The punishment imposed on an Air New Zealand subsidiary after an employee died when he was sucked into a plane engine has been increased after an appeal.
Safe Air Limited, which specialises in aviation maintenance and repair, was fined $56,250 and ordered to pay reparation of $22,500 after a hearing in the Blenheim District Court in May.
The Ministry of Business, Innovation and Employment appealed against the punishment to the High Court.
"This case involved a serious failure which the ministry felt the fine originally imposed did not adequately reflect," southern general manager Jean Martin said.
In a decision released today the High Court increased the fine by $13,750, but did not change the reparation payment.

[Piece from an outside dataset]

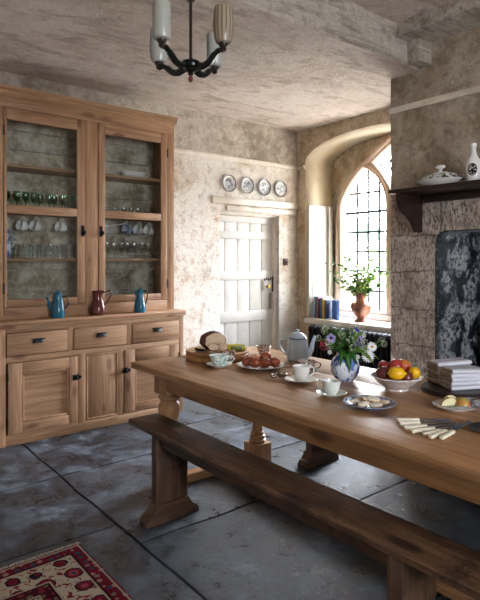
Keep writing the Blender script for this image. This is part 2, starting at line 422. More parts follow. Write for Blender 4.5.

In May the Blenheim District Court heard that two employees were servicing an engine at Woodbourne Airfield.
A spokeswoman for what was then known as the Ministry of Labour, Jean Martin, said the engine being serviced was mounted on a testing site and accessible from an elevated work platform.
With one employee at the computer in the control room, Miles Hunter, 51 went outside to check the engine. To access the right hand side he had to walk in front of the engine, past the air intake.
"When the employee maneuvered in front of the engine he wasn't holding onto the handrail around the edge of the platform and was pulled into the engine," Ms Martin said.
Mr Hunter joined Safe Air in 2005 and had been around machines and engines his whole working life.
He had previously been a motorcycle mechanic and put himself through the Nelson Marlborough Institute of Technology to prepare for a career with the company.
At the time of the incident an Air NZ spokeswoman said the Rolls Royce C-130 Hercules turboprop engine was being tested without its propellers on a remote stand.
A turboprop engine is a combination of a jet engine with a propeller on the front, she said.